■ Given instruction
Quote all of the data below exactly, please.

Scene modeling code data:

## START

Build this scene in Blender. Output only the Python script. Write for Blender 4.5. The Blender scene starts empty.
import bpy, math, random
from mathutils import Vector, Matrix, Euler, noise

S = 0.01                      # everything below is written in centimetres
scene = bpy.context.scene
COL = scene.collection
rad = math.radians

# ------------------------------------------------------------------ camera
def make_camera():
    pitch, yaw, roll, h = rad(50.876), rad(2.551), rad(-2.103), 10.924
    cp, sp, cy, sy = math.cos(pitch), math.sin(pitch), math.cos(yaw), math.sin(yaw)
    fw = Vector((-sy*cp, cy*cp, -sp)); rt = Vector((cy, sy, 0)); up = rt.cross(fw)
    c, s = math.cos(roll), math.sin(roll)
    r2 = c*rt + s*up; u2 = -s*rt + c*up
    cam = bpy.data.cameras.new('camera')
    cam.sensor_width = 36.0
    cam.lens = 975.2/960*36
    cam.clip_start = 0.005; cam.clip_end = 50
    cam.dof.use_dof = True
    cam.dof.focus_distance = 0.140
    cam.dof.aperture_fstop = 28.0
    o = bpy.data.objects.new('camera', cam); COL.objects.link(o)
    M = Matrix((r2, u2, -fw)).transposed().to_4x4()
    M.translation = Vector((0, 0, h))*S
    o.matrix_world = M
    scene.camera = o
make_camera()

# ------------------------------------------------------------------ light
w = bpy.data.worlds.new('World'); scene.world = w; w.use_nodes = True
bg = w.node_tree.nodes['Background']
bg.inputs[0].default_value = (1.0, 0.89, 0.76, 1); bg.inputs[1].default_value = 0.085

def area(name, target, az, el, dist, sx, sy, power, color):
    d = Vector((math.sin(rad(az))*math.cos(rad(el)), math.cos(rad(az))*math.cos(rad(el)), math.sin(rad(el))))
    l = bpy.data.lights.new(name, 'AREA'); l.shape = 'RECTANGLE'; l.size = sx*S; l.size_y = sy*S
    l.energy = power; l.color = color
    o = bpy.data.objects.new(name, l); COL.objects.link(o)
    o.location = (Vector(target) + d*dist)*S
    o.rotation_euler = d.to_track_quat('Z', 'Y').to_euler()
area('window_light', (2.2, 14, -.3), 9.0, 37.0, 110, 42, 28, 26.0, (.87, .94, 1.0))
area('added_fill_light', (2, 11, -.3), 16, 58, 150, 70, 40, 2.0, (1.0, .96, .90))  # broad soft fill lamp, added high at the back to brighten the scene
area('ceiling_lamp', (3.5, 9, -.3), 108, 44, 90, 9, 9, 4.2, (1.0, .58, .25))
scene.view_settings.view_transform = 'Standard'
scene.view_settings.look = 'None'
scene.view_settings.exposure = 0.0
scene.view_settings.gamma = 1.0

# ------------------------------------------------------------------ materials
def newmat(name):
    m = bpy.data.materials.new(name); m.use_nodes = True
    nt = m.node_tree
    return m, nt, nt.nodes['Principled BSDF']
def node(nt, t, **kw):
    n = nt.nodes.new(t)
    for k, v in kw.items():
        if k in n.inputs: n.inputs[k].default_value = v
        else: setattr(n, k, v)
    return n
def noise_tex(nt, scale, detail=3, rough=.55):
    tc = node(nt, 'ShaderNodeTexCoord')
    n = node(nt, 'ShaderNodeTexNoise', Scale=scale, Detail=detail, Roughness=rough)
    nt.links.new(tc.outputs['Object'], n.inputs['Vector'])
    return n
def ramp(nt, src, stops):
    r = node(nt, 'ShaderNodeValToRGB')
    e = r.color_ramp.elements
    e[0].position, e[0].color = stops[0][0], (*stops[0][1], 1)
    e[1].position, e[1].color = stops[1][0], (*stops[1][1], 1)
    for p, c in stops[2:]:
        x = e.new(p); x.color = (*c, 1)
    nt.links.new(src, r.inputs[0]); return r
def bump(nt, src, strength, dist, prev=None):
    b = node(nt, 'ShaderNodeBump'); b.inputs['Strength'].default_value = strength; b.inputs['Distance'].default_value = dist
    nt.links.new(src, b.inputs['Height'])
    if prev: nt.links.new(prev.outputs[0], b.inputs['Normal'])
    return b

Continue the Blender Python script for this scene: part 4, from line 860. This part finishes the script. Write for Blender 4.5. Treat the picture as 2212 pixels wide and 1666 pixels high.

## END

■ The output
Build this scene in Blender. Output only the Python script. Write for Blender 4.5. The Blender scene starts empty.
import bpy, math, random
from mathutils import Vector, Matrix, Euler, noise

S = 0.01                      # everything below is written in centimetres
scene = bpy.context.scene
COL = scene.collection
rad = math.radians

# ------------------------------------------------------------------ camera
def make_camera():
    pitch, yaw, roll, h = rad(50.876), rad(2.551), rad(-2.103), 10.924
    cp, sp, cy, sy = math.cos(pitch), math.sin(pitch), math.cos(yaw), math.sin(yaw)
    fw = Vector((-sy*cp, cy*cp, -sp)); rt = Vector((cy, sy, 0)); up = rt.cross(fw)
    c, s = math.cos(roll), math.sin(roll)
    r2 = c*rt + s*up; u2 = -s*rt + c*up
    cam = bpy.data.cameras.new('camera')
    cam.sensor_width = 36.0
    cam.lens = 975.2/960*36
    cam.clip_start = 0.005; cam.clip_end = 50
    cam.dof.use_dof = True
    cam.dof.focus_distance = 0.140
    cam.dof.aperture_fstop = 28.0
    o = bpy.data.objects.new('camera', cam); COL.objects.link(o)
    M = Matrix((r2, u2, -fw)).transposed().to_4x4()
    M.translation = Vector((0, 0, h))*S
    o.matrix_world = M
    scene.camera = o
make_camera()

# ------------------------------------------------------------------ light
w = bpy.data.worlds.new('World'); scene.world = w; w.use_nodes = True
bg = w.node_tree.nodes['Background']
bg.inputs[0].default_value = (1.0, 0.89, 0.76, 1); bg.inputs[1].default_value = 0.085

def area(name, target, az, el, dist, sx, sy, power, color):
    d = Vector((math.sin(rad(az))*math.cos(rad(el)), math.cos(rad(az))*math.cos(rad(el)), math.sin(rad(el))))
    l = bpy.data.lights.new(name, 'AREA'); l.shape = 'RECTANGLE'; l.size = sx*S; l.size_y = sy*S
    l.energy = power; l.color = color
    o = bpy.data.objects.new(name, l); COL.objects.link(o)
    o.location = (Vector(target) + d*dist)*S
    o.rotation_euler = d.to_track_quat('Z', 'Y').to_euler()
area('window_light', (2.2, 14, -.3), 9.0, 37.0, 110, 42, 28, 26.0, (.87, .94, 1.0))
area('added_fill_light', (2, 11, -.3), 16, 58, 150, 70, 40, 2.0, (1.0, .96, .90))  # broad soft fill lamp, added high at the back to brighten the scene
area('ceiling_lamp', (3.5, 9, -.3), 108, 44, 90, 9, 9, 4.2, (1.0, .58, .25))
scene.view_settings.view_transform = 'Standard'
scene.view_settings.look = 'None'
scene.view_settings.exposure = 0.0
scene.view_settings.gamma = 1.0

# ------------------------------------------------------------------ materials
def newmat(name):
    m = bpy.data.materials.new(name); m.use_nodes = True
    nt = m.node_tree
    return m, nt, nt.nodes['Principled BSDF']
def node(nt, t, **kw):
    n = nt.nodes.new(t)
    for k, v in kw.items():
        if k in n.inputs: n.inputs[k].default_value = v
        else: setattr(n, k, v)
    return n
def noise_tex(nt, scale, detail=3, rough=.55):
    tc = node(nt, 'ShaderNodeTexCoord')
    n = node(nt, 'ShaderNodeTexNoise', Scale=scale, Detail=detail, Roughness=rough)
    nt.links.new(tc.outputs['Object'], n.inputs['Vector'])
    return n
def ramp(nt, src, stops):
    r = node(nt, 'ShaderNodeValToRGB')
    e = r.color_ramp.elements
    e[0].position, e[0].color = stops[0][0], (*stops[0][1], 1)
    e[1].position, e[1].color = stops[1][0], (*stops[1][1], 1)
    for p, c in stops[2:]:
        x = e.new(p); x.color = (*c, 1)
    nt.links.new(src, r.inputs[0]); return r
def bump(nt, src, strength, dist, prev=None):
    b = node(nt, 'ShaderNodeBump'); b.inputs['Strength'].default_value = strength; b.inputs['Distance'].default_value = dist
    nt.links.new(src, b.inputs['Height'])
    if prev: nt.links.new(prev.outputs[0], b.inputs['Normal'])
    return b

Continue the Blender Python script for this scene: part 4, from line 860. This part finishes the script. Write for Blender 4.5. Treat the picture as 2212 pixels wide and 1666 pixels high.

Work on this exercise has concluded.